Daniel Aragão ficou conhecido após a direção de ‘Boa Sorte, Meu Amor’ (2012) e pelo trabalho como montador no documentário ‘O Jardim das Aflições’ (2017), acompanhado das suas opiniões políticas. Ele retorna como diretor agora em ‘A Primavera’, filme que será lançado em 23 de outubro deste ano, junto de Sérgio Bivar em seu primeiro trabalho como diretor.
Em meio a um Recife em colapso, Jeová (interpretado por Luiz Aquino), um poeta marginal e Maria Suzanne, uma jovem em situação de rua (interpretada por Eduarda Rocha), cruzam seus caminhos numa jornada de delírio, arte e sobrevivência, onde a cidade se torna personagem de uma primavera impossível.

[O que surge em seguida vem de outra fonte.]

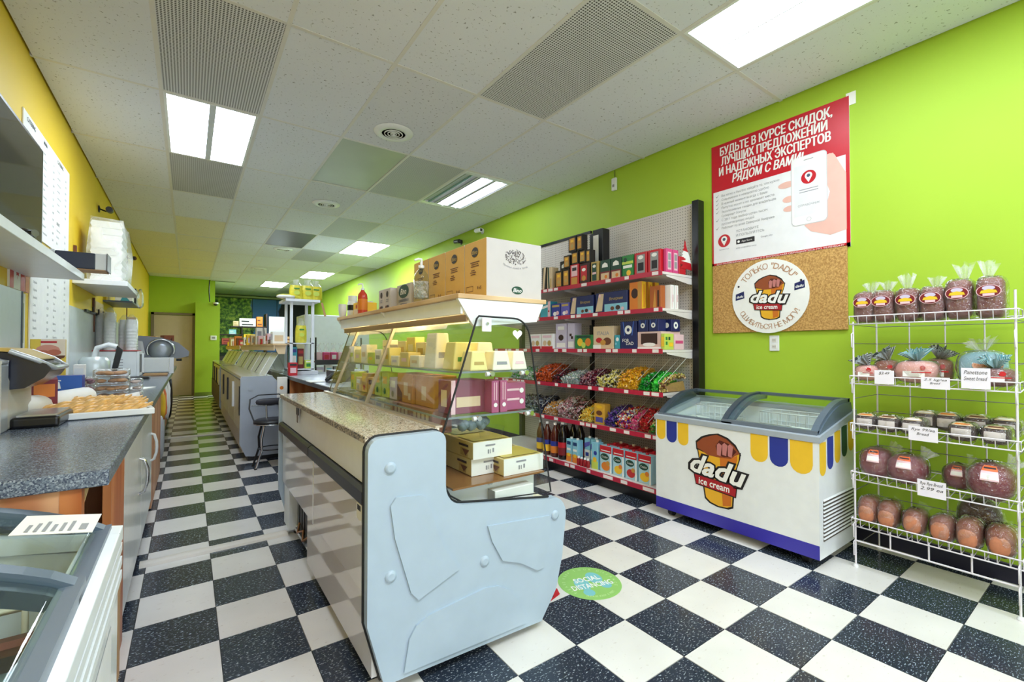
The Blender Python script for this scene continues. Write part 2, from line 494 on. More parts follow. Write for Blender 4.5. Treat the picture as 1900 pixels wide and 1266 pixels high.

Acredito que há sempre o que dizer no cinema, tanto falado, propriamente, quanto dito através de imagens. Principalmente em um cinema com raízes políticas claras e posicionamentos diretos como o de Daniel Aragão, conhecido por suas posições conservadoras, para descrever de forma mínima. Não acho, no entanto, que você apenas sair com uma câmera na mão enquanto o seu protagonista lê poesias e poemas isolados seja uma forma eficiente de dizer o que quer. Na verdade, isso poderia ser ótimo, se a imagem em tela possuísse algum peso para quem está assistindo. Não há na obra, por exemplo, um uso com propósito que seja sobre o centro do Recife. Qual a mensagem que há naquelas imagens? O que há naquela mise-en-scéne para ser sentido pelos espectadores? Em curtíssimos momentos, você consegue associar a imagem e o discurso como uma crítica à metrópole e como ela está decaindo com o passar do tempo, mas nada que se perdure por muito tempo em tela até ser interrompida por outra passagem poética com outro propósito. Ainda dentro dessa tentativa de crítica, existe também a questão moral que extrapola qualquer interpretação que eu enxergue no filme quando pessoas em vulnerabilidade social e prostitutas são filmadas e retratadas em tela de forma exploratória, nessa tentativa ambiciosa de ser algo “poético” sem limites.

Os diretores acreditaram, pela montagem final, que estavam produzindo uma obra digna da Nouvelle Vague francesa, quando na verdade estavam apenas fazendo um experimento (que ainda acredito ser uma maneira muito generosa de chamar esse projeto) sobre poesia e cinema. O ponto forte do filme acaba sendo as atuações, especialmente de Luiz Aquino e Eduarda Rocha que entregam um peso gigante em cena e dão o diferencial do filme. As cenas com a presença de ambos acaba sendo uma força maior para toda essa tentativa de encenação mais profunda, em momentos que, aí sim, as ruas do centro da cidade viram um local quase espiritual, um tapete para aqueles pensamentos e reflexões desfilarem. Uma pena que essas divagações fiquem por aí mesmo.
‘A Primavera’ possui uma grande descoberta em ter Luiz Aquino como protagonista, mas as poesias ditas por ele em uma sequência de imagens vagas acaba não falando nada sobre o Recife e muito menos sobre a obra. Uma tentativa de um cinema conceitual com reflexões atuais, mas que acaba virando um mar de vazios e tentativas ambiciosas.